As we bring our marred and damaged image and surrender ourselves to Jesus, God’s image in us is renewed day-by-day as we walk with Him in restored fellowship (Colossians 3:10). In Romans 8:29, Paul reminds us that we can be “conformed to the image of his Son.” Through the work of the Holy Spirit in us, we can become more and more like Him with ever-increasing glory! Paul writes in 2 Corinthians 3:18, “And we, who with unveiled faces all reflect the Lord's glory, are being transformed into his likeness with ever-increasing glory, which comes from the Lord, who is the Spirit.”

The truth that we are bearers of His Image will shape our view of ourselves and also our behavior toward one another. Since every person is stamped with the image of God, every life is sacred, precious, and valuable. C.S. Lewis wrote in The Weight of Glory: “There are no ordinary people. You have never met a mere mortal. The people you see every day, even the ones to whom you give little regard, are ones that are going to live forever either under salvation or judgment. Even the most obscure person is not ordinary in God’s eyes.”[2]

Therefore, we are to treat one another with dignity and worth. In 2 Corinthians 5:16, Paul states: “So from now on we regard no one from a worldly point of view.

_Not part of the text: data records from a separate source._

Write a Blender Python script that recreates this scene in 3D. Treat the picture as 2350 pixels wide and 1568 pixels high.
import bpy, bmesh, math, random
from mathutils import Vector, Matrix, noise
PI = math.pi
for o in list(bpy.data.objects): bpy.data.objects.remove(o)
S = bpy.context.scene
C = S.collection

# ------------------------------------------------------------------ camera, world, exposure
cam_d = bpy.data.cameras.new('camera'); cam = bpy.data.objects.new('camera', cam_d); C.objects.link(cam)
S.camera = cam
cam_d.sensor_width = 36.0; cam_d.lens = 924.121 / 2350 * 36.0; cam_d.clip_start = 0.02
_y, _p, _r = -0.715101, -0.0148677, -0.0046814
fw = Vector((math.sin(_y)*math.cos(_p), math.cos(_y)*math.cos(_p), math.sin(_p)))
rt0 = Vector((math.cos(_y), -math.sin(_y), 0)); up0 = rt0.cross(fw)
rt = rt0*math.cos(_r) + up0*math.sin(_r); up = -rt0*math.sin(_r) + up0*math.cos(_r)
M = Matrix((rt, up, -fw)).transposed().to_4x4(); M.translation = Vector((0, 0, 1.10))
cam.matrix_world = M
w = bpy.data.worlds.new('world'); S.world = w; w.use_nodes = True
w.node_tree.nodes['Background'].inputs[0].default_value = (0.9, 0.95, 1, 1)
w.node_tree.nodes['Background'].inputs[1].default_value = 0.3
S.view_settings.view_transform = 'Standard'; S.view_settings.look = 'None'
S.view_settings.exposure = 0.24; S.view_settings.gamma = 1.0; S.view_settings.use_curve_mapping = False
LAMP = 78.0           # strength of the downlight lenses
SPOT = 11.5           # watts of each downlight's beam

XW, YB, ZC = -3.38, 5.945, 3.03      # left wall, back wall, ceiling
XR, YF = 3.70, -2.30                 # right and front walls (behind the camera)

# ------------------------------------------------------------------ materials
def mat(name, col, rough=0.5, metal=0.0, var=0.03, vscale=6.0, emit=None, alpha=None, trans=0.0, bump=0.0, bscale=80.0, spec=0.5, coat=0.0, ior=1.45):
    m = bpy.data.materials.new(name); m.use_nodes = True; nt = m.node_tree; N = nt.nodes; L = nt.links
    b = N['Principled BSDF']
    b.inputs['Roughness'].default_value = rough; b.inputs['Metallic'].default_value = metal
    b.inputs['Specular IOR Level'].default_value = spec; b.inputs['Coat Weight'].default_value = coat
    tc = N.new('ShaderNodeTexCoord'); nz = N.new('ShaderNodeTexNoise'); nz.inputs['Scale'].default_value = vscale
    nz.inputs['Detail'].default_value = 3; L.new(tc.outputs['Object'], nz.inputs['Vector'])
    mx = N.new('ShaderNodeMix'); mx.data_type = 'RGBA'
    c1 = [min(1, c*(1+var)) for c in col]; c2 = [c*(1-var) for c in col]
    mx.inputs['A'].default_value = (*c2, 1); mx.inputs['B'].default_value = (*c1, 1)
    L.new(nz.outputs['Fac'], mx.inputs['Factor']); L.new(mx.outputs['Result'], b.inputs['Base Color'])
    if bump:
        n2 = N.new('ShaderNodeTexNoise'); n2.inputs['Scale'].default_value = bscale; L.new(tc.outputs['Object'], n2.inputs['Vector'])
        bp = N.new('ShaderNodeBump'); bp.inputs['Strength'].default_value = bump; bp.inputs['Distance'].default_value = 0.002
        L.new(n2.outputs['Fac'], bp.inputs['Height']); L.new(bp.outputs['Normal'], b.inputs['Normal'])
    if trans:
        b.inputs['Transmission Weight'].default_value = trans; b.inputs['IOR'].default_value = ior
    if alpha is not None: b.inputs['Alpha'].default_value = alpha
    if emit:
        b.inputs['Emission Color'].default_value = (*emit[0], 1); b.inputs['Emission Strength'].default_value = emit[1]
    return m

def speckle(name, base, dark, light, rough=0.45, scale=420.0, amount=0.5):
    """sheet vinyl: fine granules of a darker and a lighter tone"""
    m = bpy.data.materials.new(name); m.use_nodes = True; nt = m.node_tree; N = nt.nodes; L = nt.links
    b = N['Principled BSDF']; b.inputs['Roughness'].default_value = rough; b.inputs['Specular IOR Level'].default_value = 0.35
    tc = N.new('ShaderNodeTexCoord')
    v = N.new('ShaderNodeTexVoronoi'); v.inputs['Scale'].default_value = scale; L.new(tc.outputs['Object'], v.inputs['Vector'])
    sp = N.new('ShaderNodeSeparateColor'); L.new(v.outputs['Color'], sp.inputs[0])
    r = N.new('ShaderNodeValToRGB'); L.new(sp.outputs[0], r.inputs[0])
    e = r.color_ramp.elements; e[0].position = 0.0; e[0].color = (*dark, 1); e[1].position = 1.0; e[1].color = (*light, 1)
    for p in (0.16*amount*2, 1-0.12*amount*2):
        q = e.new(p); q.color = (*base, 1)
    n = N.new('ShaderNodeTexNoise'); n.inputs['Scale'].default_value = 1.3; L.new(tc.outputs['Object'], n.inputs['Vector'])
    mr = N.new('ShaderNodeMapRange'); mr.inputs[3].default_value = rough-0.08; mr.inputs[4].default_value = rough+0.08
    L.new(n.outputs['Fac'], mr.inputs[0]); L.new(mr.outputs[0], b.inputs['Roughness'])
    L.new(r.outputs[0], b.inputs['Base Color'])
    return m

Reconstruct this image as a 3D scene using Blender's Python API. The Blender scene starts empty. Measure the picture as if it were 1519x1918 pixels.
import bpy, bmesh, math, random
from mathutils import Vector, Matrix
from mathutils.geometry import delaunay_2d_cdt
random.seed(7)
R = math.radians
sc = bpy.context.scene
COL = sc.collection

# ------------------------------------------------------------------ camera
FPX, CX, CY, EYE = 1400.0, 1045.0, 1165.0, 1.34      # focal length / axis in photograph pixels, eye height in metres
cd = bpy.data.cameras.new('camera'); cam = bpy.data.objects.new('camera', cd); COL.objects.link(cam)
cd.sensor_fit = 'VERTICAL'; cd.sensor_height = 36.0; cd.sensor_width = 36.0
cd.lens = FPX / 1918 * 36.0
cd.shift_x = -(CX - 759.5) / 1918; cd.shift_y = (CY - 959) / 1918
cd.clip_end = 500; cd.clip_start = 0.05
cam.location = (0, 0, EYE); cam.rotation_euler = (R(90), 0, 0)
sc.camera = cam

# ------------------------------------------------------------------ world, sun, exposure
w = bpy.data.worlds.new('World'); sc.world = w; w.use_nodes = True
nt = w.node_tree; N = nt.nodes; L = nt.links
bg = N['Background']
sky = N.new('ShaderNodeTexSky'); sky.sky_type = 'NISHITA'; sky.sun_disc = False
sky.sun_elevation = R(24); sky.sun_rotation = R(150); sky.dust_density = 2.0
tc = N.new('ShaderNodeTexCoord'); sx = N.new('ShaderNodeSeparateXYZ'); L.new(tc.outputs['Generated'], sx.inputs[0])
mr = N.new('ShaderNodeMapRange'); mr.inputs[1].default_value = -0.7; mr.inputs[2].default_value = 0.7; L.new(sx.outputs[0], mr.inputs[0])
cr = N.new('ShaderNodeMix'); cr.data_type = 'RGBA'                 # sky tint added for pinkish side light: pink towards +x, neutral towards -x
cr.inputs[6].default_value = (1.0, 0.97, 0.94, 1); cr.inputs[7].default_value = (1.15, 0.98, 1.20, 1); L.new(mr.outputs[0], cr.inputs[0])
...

Though we once regarded Christ in this way, we do so no longer.” We should view every person as a brother or sister and as cherished children of God.

Through the presence, work, and power of the Holy Spirit, the image of God is being restored in us. As we are transformed and changed, our lives will reflect His glory.  We have the privilege of loving others as God loves them, honoring them as His image bearers, and pointing them to the restoring, transforming, and renewing power of Christ. 

Who are we? Where do we gain our value as individuals? Peter reminds us in 1 Peter 2:9-10: “But you are the ones chosen by God, chosen for the high calling of priestly work, chosen to be a holy people, God's instruments to do his work and speak out for him, to tell others of the night-and-day difference he made for you—from nothing to something, from rejected to accepted” (MSG).

In this we rejoice . . . we are children of God!

David Graves has served the Church of the Nazarene as a general superintendent since 2009.

Holiness Today, May/June 2022

[1] Carl F. Keil and Franz Delitzsch, Biblical Commentary on the Old Testament, (Grand Rapids: William B. Eerdmans Publishing Company, 1996), 1:39.

[2] C. S. Lewis, The Weight of Glory (Grand Rapids: William B. Eerdmans Publishing Company, 1965), 15.